◆ Task details ◆
Retype, please, the listing from its opening line through the line that contains "R = math.radians", both included, without the pictures.

◆ Stored records ◆
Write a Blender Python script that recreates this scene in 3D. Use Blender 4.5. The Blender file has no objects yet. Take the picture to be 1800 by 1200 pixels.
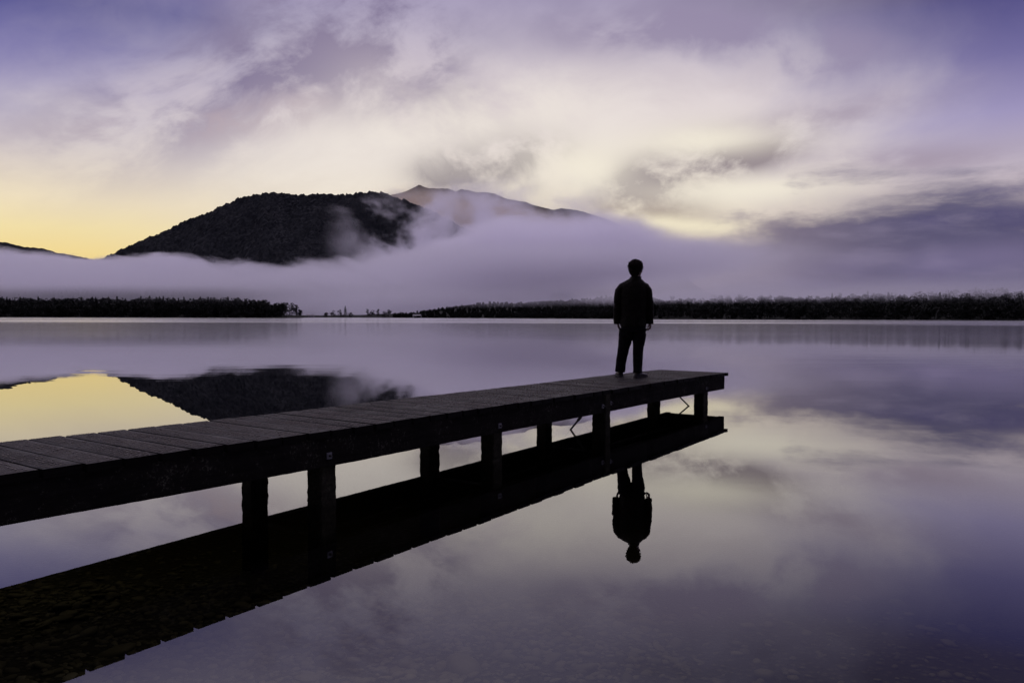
import bpy, bmesh, math, random
import numpy as np
from mathutils import Vector, Matrix, noise as mnoise

random.seed(7); rng = np.random.default_rng(7)
scene = bpy.context.scene
COL = scene.collection
R = math.radians

# ---------------------------------------------------------------- camera
F = 1358.47                      # focal length in pixels of the 1800 px wide photograph
PITCH, ROLL, CAMH = 0.0313, 0.00261, 1.46
cam_d = bpy.data.cameras.new('camera')
cam_d.sensor_width = 36.0
cam_d.lens = 36.0 * F / 1800.0
cam_d.clip_start = 0.05; cam_d.clip_end = 40000
cam = bpy.data.objects.new('camera', cam_d); COL.objects.link(cam)
cam.location = (0, 0, CAMH)
cam.rotation_euler = (Matrix.Rotation(R(90) - PITCH, 3, 'X') @ Matrix.Rotation(ROLL, 3, 'Z')).to_euler()
scene.camera = cam

scene.render.engine = 'CYCLES'
scene.view_settings.view_transform = 'Standard'
scene.view_settings.look = 'None'
scene.view_settings.exposure = 0.0
scene.view_settings.gamma = 1.0
scene.cycles.use_denoising = True
scene.cycles.max_bounces = 14
scene.cycles.volume_bounces = 10
scene.cycles.transparent_max_bounces = 12
scene.cycles.volume_max_steps = 256
scene.cycles.sample_clamp_indirect = 4.0

# ---------------------------------------------------------------- node helpers
def lin(r, g, b):
    f = lambda c: (c/255/12.92) if c/255 <= 0.04045 else ((c/255 + 0.055)/1.055)**2.4
    return (f(r), f(g), f(b), 1.0)

class G:
    """tiny expression builder over a node tree"""
    def __init__(self, tree):
        self.t = tree; self.n = tree.nodes; self.l = tree.links
    def link(self, a, b): self.l.new(a, b)
    def put(self, sock, v):
        if isinstance(v, S): self.l.new(v.s, sock)
        elif hasattr(v, 'is_output'): self.l.new(v, sock)
        else: sock.default_value = v
    def math(self, op, *a, clamp=False):
        n = self.n.new('ShaderNodeMath'); n.operation = op; n.use_clamp = clamp
        for i, v in enumerate(a): self.put(n.inputs[i], v)
        return S(self, n.outputs[0])
    def smooth(self, v, lo, hi):
        if not isinstance(lo, S) and not isinstance(hi, S) and lo > hi:
            return 1 - self.smooth(v, hi, lo)
        n = self.n.new('ShaderNodeMapRange'); n.interpolation_type = 'SMOOTHSTEP'; n.clamp = True
        self.put(n.inputs['Value'], v); self.put(n.inputs['From Min'], lo); self.put(n.inputs['From Max'], hi)
        return S(self, n.outputs[0])
    def noise(self, vec, scale=1, detail=4, rough=0.5, dist=0.0, color=False):
        n = self.n.new('ShaderNodeTexNoise'); n.noise_dimensions = '3D'
        self.put(n.inputs['Vector'], vec); self.put(n.inputs['Scale'], scale)
        n.inputs['Detail'].default_value = detail; n.inputs['Roughness'].default_value = rough
        n.inputs['Distortion'].default_value = dist
        return S(self, n.outputs['Color' if color else 0])
    def sep(self, vec):
        n = self.n.new('ShaderNodeSeparateXYZ'); self.put(n.inputs[0], vec)
        return [S(self, o) for o in n.outputs]
    def comb(self, x, y, z):
        n = self.n.new('ShaderNodeCombineXYZ')
        for i, v in enumerate((x, y, z)): self.put(n.inputs[i], v)
        return S(self, n.outputs[0])
    def vmath(self, op, a, b):
        n = self.n.new('ShaderNodeVectorMath'); n.operation = op
        self.put(n.inputs[0], a)
        if op == 'SCALE': self.put(n.inputs['Scale'], b)
        else: self.put(n.inputs[1], b)
        return S(self, n.outputs[0])
    def ramp(self, v, stops, interp='LINEAR'):
        n = self.n.new('ShaderNodeValToRGB'); n.color_ramp.interpolation = interp
        e = n.color_ramp.elements
        while len(e) < len(stops): e.new(0.5)
        for el, (p, c) in zip(e, stops): el.position = p; el.color = c
        self.put(n.inputs[0], v)
        return S(self, n.outputs[0])
    def mix(self, f, a, b, mode='MIX'):
        n = self.n.new('ShaderNodeMix'); n.data_type = 'RGBA'; n.blend_type = mode; n.clamp_factor = True
        self.put(n.inputs[0], f); self.put(n.inputs[6], a); self.put(n.inputs[7], b)
        return S(self, n.outputs[2])
    def curve(self, v, x0, x1, y1, pts):
        """piecewise curve: v in x0..x1 -> y in 0..y1"""
        n = self.n.new('ShaderNodeFloatCurve'); c = n.mapping.curves[0]
        q = [((x - x0)/(x1 - x0), y/y1) for x, y in pts]
        while len(c.points) < len(q): c.points.new(0.5, 0.5)
        for p, (a, b) in zip(c.points, q): p.location = (a, b)
        n.mapping.update()
        self.put(n.inputs['Value'], (v - x0)*(1.0/(x1 - x0)))
        return S(self, n.outputs[0])*y1

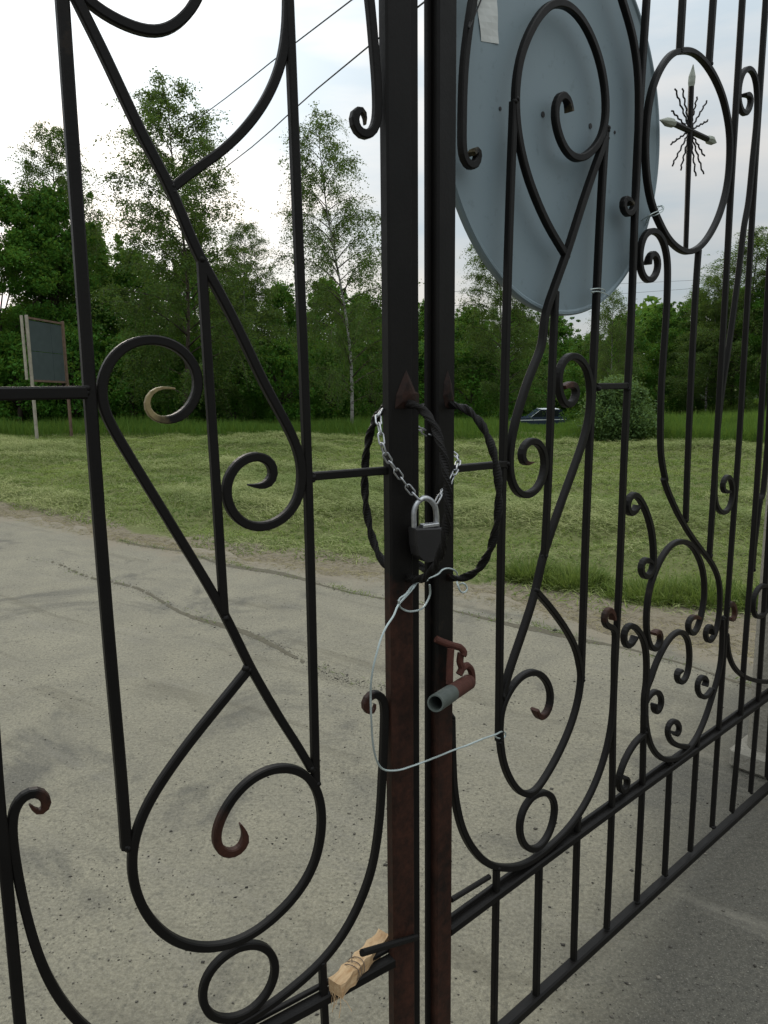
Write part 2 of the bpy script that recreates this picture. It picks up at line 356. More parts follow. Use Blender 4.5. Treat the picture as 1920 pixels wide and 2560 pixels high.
('R', 'diagonal_scroll', [(1.2142, 2.292), (1.2635, 2.304), (1.2639, 2.2784), (1.238, 2.2479), (1.2026, 2.2516), (1.1826, 2.2765), (1.1838, 2.3164), (1.2045, 2.3486), (1.2421, 2.3643), (1.2795, 2.3539), (1.3015, 2.3117), (1.3087, 2.2494), (1.301, 2.1511), (1.2918, 2.035), (1.2734, 1.9706), (1.2561, 1.8249), (1.2269, 1.6461), (1.1992, 1.5074), (1.1863, 1.349), (1.1956, 1.2581), (1.2, 1.2195), (1.2263, 1.1863), (1.265, 1.1701), (1.3065, 1.181), (1.3227, 1.2214), (1.3089, 1.2601), (1.2773, 1.2808), (1.2514, 1.2732), (1.24, 1.2529), (1.2515, 1.2342), (1.291, 1.2314)], {'tip0': 0.6, 'tip1': 0.6}),
('R', 'vertical_bar', [(1.4643, 1.9042), (1.4846, 1.4996), (1.4965, 1.2264), (1.4964, 1.0567), (1.497, 0.8149), (1.4946, 0.6325), (1.5039, 0.452), (1.4888, 0.1273)], {'st': 1}),
('R', 'curved_bar', [(1.536, 1.6888), (1.5608, 1.36), (1.5508, 1.1753), (1.5386, 1.1971), (1.5182, 1.0533), (1.5147, 0.9548)], {}),
('R', 'ring', [(1.625, 0.8813), (1.5754, 0.8837), (1.5442, 0.8627), (1.54, 0.8236), (1.5663, 0.7891), (1.6082, 0.7788), (1.6524, 0.7858), (1.6685, 0.8219), (1.6561, 0.8621)], {'closed': 1}),
('R', 'vertical_bar', [(1.6266, 1.1516), (1.6348, 0.8775), (1.651, 0.5505), (1.6517, 0.4472), (1.6486, 0.1321)], {'st': 1}),
('R', 'scroll', [(0.7555, 1.8262), (0.7492, 1.8421), (0.7675, 1.8551), (0.7935, 1.8547), (0.8089, 1.8366), (0.7998, 1.8069), (0.7713, 1.788), (0.7423, 1.7917), (0.7205, 1.8121), (0.7157, 1.8508), (0.7276, 1.8839), (0.754, 1.9007), (0.7896, 1.9039), (0.822, 1.8883), (0.8458, 1.8544), (0.8535, 1.8198), (0.8583, 1.7309), (0.8555, 1.64), (0.8526, 1.5478), (0.8597, 1.4221), (0.8733, 1.3571), (0.9077, 1.2885), (0.8786, 1.3246), (0.9162, 1.2728), (0.9778, 1.2076), (1.0555, 1.1399), (1.1364, 1.0808), (1.206, 1.0323), (1.2553, 0.9824), (1.2767, 0.9383), (1.2856, 0.8791), (1.2796, 0.8295), (1.2649, 0.8024), (1.2345, 0.7834), (1.2015, 0.8018), (1.1931, 0.8315), (1.2189, 0.8421), (1.2468, 0.8254), (1.2422, 0.8062)], {'tip0': 0.6, 'tip1': 0.6}),
('R', 'vertical_bar', [(1.0071, 1.8831), (1.004, 1.8535), (1.0046, 1.6425), (1.0192, 1.2423), (1.0248, 1.1805)], {'st': 1}),
('R', 'scroll', [(0.7621, 1.2542), (0.7531, 1.2368), (0.7246, 1.2357), (0.7064, 1.2562), (0.717, 1.281), (0.7432, 1.2885), (0.771, 1.2721), (0.8069, 1.2354), (0.8383, 1.1864), (0.8551, 1.1327), (0.8608, 1.0886), (0.852, 1.0628), (0.8255, 1.0577), (0.8009, 1.0715), (0.7887, 1.0958), (0.8025, 1.1117), (0.8292, 1.1099), (0.843, 1.0961)], {'tip0': 0.6, 'tip1': 0.6}),
('R', 'scroll', [(0.8759, 0.8971), (0.8867, 0.9059), (0.91, 0.8973), (0.9237, 0.8702), (0.9091, 0.85), (0.8808, 0.8491), (0.8502, 0.8825), (0.8378, 0.9211), (0.8337, 0.9632), (0.8379, 1.0061), (0.8496, 1.0415), (0.8737, 1.0747), (0.9082, 1.1066), (0.9567, 1.1275), (1.0126, 1.1253), (1.0662, 1.1071), (1.1168, 1.0652), (1.15, 1.0214), (1.169, 0.9696), (1.1708, 0.9205), (1.1581, 0.8809), (1.1491, 0.8601), (1.128, 0.8373), (1.1019, 0.8398), (1.0722, 0.8685), (1.0819, 0.8911), (1.1175, 0.8917), (1.1416, 0.8797)], {'tip0': 0.6, 'tip1': 0.6, 'rust': 0.1}),
('R', 'scroll', [(1.0454, 0.7494), (1.0203, 0.7532), (1.0203, 0.7314), (1.0504, 0.7081), (1.0788, 0.7087), (1.0963, 0.7359), (1.0965, 0.7817), (1.0804, 0.8296), (1.0449, 0.8613), (1.0066, 0.87), (0.9626, 0.8605), (0.9173, 0.8289), (0.8852, 0.7947), (0.8682, 0.7597), (0.8533, 0.7631), (0.8491, 0.7063), (0.8589, 0.6475), (0.882, 0.5925), (0.9167, 0.5467), (0.9639, 0.51), (1.0176, 0.487), (1.0716, 0.4773), (1.1395, 0.4819), (1.1928, 0.5085), (1.2378, 0.5531), (1.2683, 0.5997), (1.2987, 0.6505), (1.3166, 0.7097), (1.3124, 0.7874), (1.3043, 0.8409)], {'tip0': 0.6}),
('R', 'scroll', [(1.2686, 0.6242), (1.2296, 0.6115), (1.1858, 0.6301), (1.1633, 0.6657), (1.1774, 0.687), (1.2112, 0.6807), (1.2327, 0.6574), (1.2168, 0.6506)], {'tip1': 0.6}),
('R', 'scroll', [(0.8578, 0.7174), (0.8801, 0.7291), (0.9134, 0.7244), (0.9415, 0.6995), (0.9422, 0.6708), (0.9201, 0.6604), (0.8952, 0.6793), (0.9029, 0.6926)], {'tip1': 0.6}),
('R', 'scroll', [(1.1322, 0.4845), (1.0675, 0.5109), (1.0198, 0.5411), (0.9943, 0.573), (0.9941, 0.5976), (1.0238, 0.6025), (1.0613, 0.5795), (1.0704, 0.5536), (1.0553, 0.5461), (1.0315, 0.5636)], {'tip1': 0.6}),
('R', 'scroll', [(0.8528, 0.6199), (0.8104, 0.6129), (0.774, 0.5936), (0.7441, 0.5649), (0.7304, 0.5335), (0.7394, 0.5039), (0.7597, 0.4902), (0.7795, 0.4988), (0.778, 0.5227), (0.7616, 0.5321)], {'tip1': 0.6}),
('R', 'scroll', [(0.7772, 0.9147), (0.7629, 0.8934), (0.737, 0.8951), (0.72, 0.9151), (0.7186, 0.9439), (0.7414, 0.954), (0.7749, 0.9404), (0.8107, 0.91), (0.8362, 0.8682), (0.8475, 0.8112), (0.8488, 0.7501), (0.8413, 0.7393), (0.8505, 0.644)], {'tip0': 0.6}),
('R', 'spindle', [(0.8492, 0.6754), (0.8613, 0.5144), (0.8634, 0.4495), (0.8637, 0.1168)], {'st': 1}),
('R', 'scroll', [(1.3486, 0.7785), (1.367, 0.7211), (1.4079, 0.6655), (1.4811, 0.6122), (1.585, 0.5637), (1.7252, 0.5165), (1.869, 0.4838)], {}),
('R', 'scroll', [(1.3417, 0.8721), (1.3789, 0.8744), (1.4063, 0.8387), (1.3966, 0.8145), (1.3603, 0.8281)], {'tip1': 0.6, 'rust': 0.3}),
('R', 'spindle', [(0.2265, 0.5232), (0.2268, 0.1368), (0.2278, -0.013)], {'st': 1}),
('R', 'spindle', [(0.3834, 0.4562), (0.3858, 0.1087)], {'st': 1}),
('R', 'spindle', [(0.5433, 0.5138), (0.5489, 0.1073)], {'st': 1}),
('R', 'spindle', [(1.0172, 0.4787), (1.0246, 0.119)], {'st': 1}),
('R', 'spindle', [(1.1835, 0.4977), (1.1855, 0.1219)], {'st': 1}),
('R', 'spindle', [(1.7694, 0.479), (1.79, 0.1327)], {'st': 1}),
('L', 'rail', [(0.0714, 0.4884), (0.2456, 0.4774), (0.4105, 0.4665)], {'st': 1, 'w': 20}),
('R', 'rail', [(0.0704, 0.4597), (0.6602, 0.4617), (1.7152, 0.4579), (2.3057, 0.4561)], {'st': 1, 'w': 20}),
('R', 'bottom_rail', [(0.0602, 0.1063), (0.8455, 0.0976), (1.2628, 0.0934), (1.7868, 0.0856), (2.4039, 0.0772)], {'st': 1, 'w': 26})]
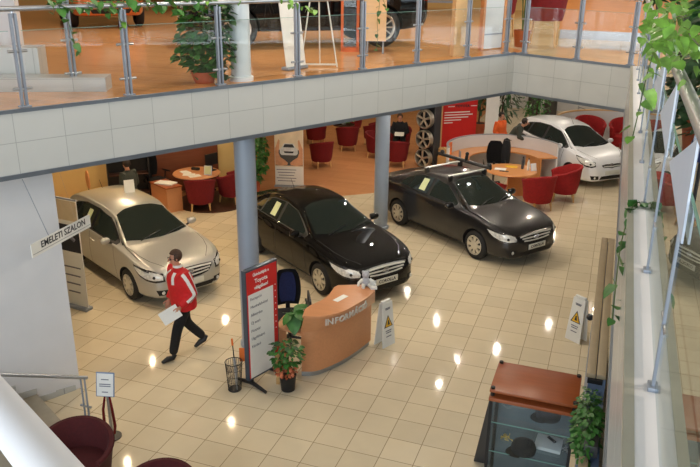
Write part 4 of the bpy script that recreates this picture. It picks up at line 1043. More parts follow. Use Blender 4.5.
# ------------------------------------------------------------------ banners and posters
def standee(name, label, loc, rz, w, h, tilt=0, edge='paper', cat='banner'):
    t = thing(name, label, cat, loc, rz)
    m = MB(); m.box((0, 0, h / 2 + .04), (w, .015, h)); pn = m.build('banner_sheet', edge, t)
    m = MB(); m.box((0, 0, .03), (w + .04, .16, .06), bev=.01); m.build('base', 'greymetal', t)
    m = MB(); m.box((0, 0, h + .05), (w + .02, .03, .025)); m.build('top_rail', 'greymetal', t)
    return t, pn
t, pn = standee('banner_stand', 'white roll-up banner with a dark car picture beside the silver hatchback and white wall', (-6.10, 1.32, 0), R(-6), .80, 2.02)
m = MB(); m.box((0, -.012, 1.35), (.78, .006, .50)); m.build('printed_photo', 'ink', pn)
m = MB(); m.box((0, -.012, 1.86), (.78, .006, .36)); m.build('printed_sky', mat('beige_print', (196, 180, 150), .6), pn)
m = MB(); m.tube([(-.3, -.014, 1.30), (-.15, -.014, 1.44), (.1, -.014, 1.46), (.28, -.014, 1.32)], [.03, .05, .05, .03], 8); m.build('printed_car', 'greyink', pn)
for k in range(4):
    m = MB(); m.box((.12, -.012, .80 - .16 * k), (.42 - .05 * k, .005, .025)); m.build('printed_line', 'greyink', pn)
t, pn = standee('banner_stand', 'roll-up banner with two hands holding a small silver car, behind the black saloon', (-5.55, 9.72, 0), R(14), .80, 2.1)
bp = mat('banner_sky_print', (222, 204, 176), .6, var=.12, scale=3)
m = MB(); m.box((0, -.012, 1.34), (.78, .006, 1.50)); m.build('printed_sky', bp, pn)
def flat(poly, d, mm, nm, par, dz=-.02):
    m = MB(); m.prism(poly, 0, .003)
    for v_ in m.bm.verts: v_.co = Vector((v_.co.x, -.016 - d - v_.co.z, v_.co.y + dz))
    return m.build(nm, mm, par)
ell = lambda cx, cz, rx, rz, n=24: [(cx + rx * math.cos(2 * PI * k / n), cz + rz * math.sin(2 * PI * k / n)) for k in range(n)]
flat([(-.385, .64), (.385, .64), (.385, 1.02), (.2, 1.12), (-.2, 1.12), (-.385, 1.02)], 0, mat('print_dark_grey', (70, 70, 70), .6), 'printed_road', pn)
hm = mat('print_hand', (206, 150, 112), .6, var=.14, scale=9)
for s in (-1, 1):
    flat([(s * .385, .66), (s * .20, .64), (s * .05, .66), (s * .03, .72), (s * .12, .80), (s * .24, .88), (s * .29, 1.0), (s * .27, 1.15), (s * .25, 1.34), (s * .29, 1.38), (s * .33, 1.25), (s * .385, 1.12)][::s], .006, hm, 'printed_hand', pn)
car_pr = flat([(-.25, .99), (-.20, .94), (.20, .94), (.25, .99), (.25, 1.10), (.19, 1.17), (.13, 1.27), (-.13, 1.27), (-.19, 1.17), (-.25, 1.10)], .012, mat('print_car', (206, 208, 210), .5, var=.15, scale=12), 'printed_car', pn)
flat([(-.16, 1.16), (.16, 1.16), (.11, 1.25), (-.11, 1.25)], .018, 'ink', 'printed_windscreen', car_pr)
flat([(-.12, 1.00), (.12, 1.00), (.14, 1.05), (-.14, 1.05)], .018, 'ink', 'printed_grille', car_pr)
for k in range(5):
    m = MB(); m.box((-.08, -.012, .50 - .08 * k), (.55 - .06 * (k % 3), .005, .018)); m.build('printed_line', 'greyink', pn)
# red board
t = thing('notice_board', 'tall red board with white writing behind the curved reception counter', 'board', (-2.02, 15.5, 0), R(36))
m = MB(); m.box((0, 0, 1.05), (1.22, .05, 2.1)); m.build('board', 'redfilm', t)
m = MB(); m.box((-.66, 0, 1.05), (.09, .10, 2.1)); m.build('side_frame', 'maple', t)
text('TOYOTA', .12, 'ink', t, (.08, -.03, 1.55), (PI / 2, 0, 0), 'heading_lettering', .002, bold=.004)
for s in (-1, 1):
    m = MB(); m.box((.08 + s * .40, -.03, 1.55), (.22, .004, .02)); m.build('printed_line', 'whiteink', t)
for k, w in enumerate((.9, 1.0, .85, .6, .3)):
    m = MB(); m.box((-.55 + w / 2, -.03, 1.36 - .085 * k), (w, .004, .03)); m.build('printed_line', 'whiteink', t)
t = thing('tall_cupboard', 'tall dark brown cupboard between the wheel rack and the red board', 'cupboard', (-2.80, 15.0, 0), R(30))
m = MB(); m.box((0, 0, 1.0), (.36, .40, 2.0)); m.build('carcass', 'dkwood', t)
m = MB(); m.box((-.02, -.21, 1.0), (.30, .02, 1.9)); m.build('door', 'desk', t)
t = thing('leaning_poster', 'white poster board leaning in front of the indoor trees behind the reception', 'poster', (-1.02, 15.9, 0), R(12))
m = MB(); m.box((0, 0, .98), (.42, .03, 1.95), rx=R(-7)); po = m.build('board', 'paper', t)
m = MB(); m.box((.0, .06, 1.55), (.2, .005, .3), rx=R(-7)); m.build('printed_patch', mat('pink_print', (206, 150, 140), .6), po)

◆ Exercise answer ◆
Write a Blender Python script that recreates this scene in 3D. Use Blender 4.5. The Blender file has no objects yet. Take the picture to be 1800 by 1200 pixels.
import bpy, bmesh, math, random
import numpy as np
from mathutils import Vector, Matrix, noise as mnoise

random.seed(7); rng = np.random.default_rng(7)
scene = bpy.context.scene
COL = scene.collection
R = math.radians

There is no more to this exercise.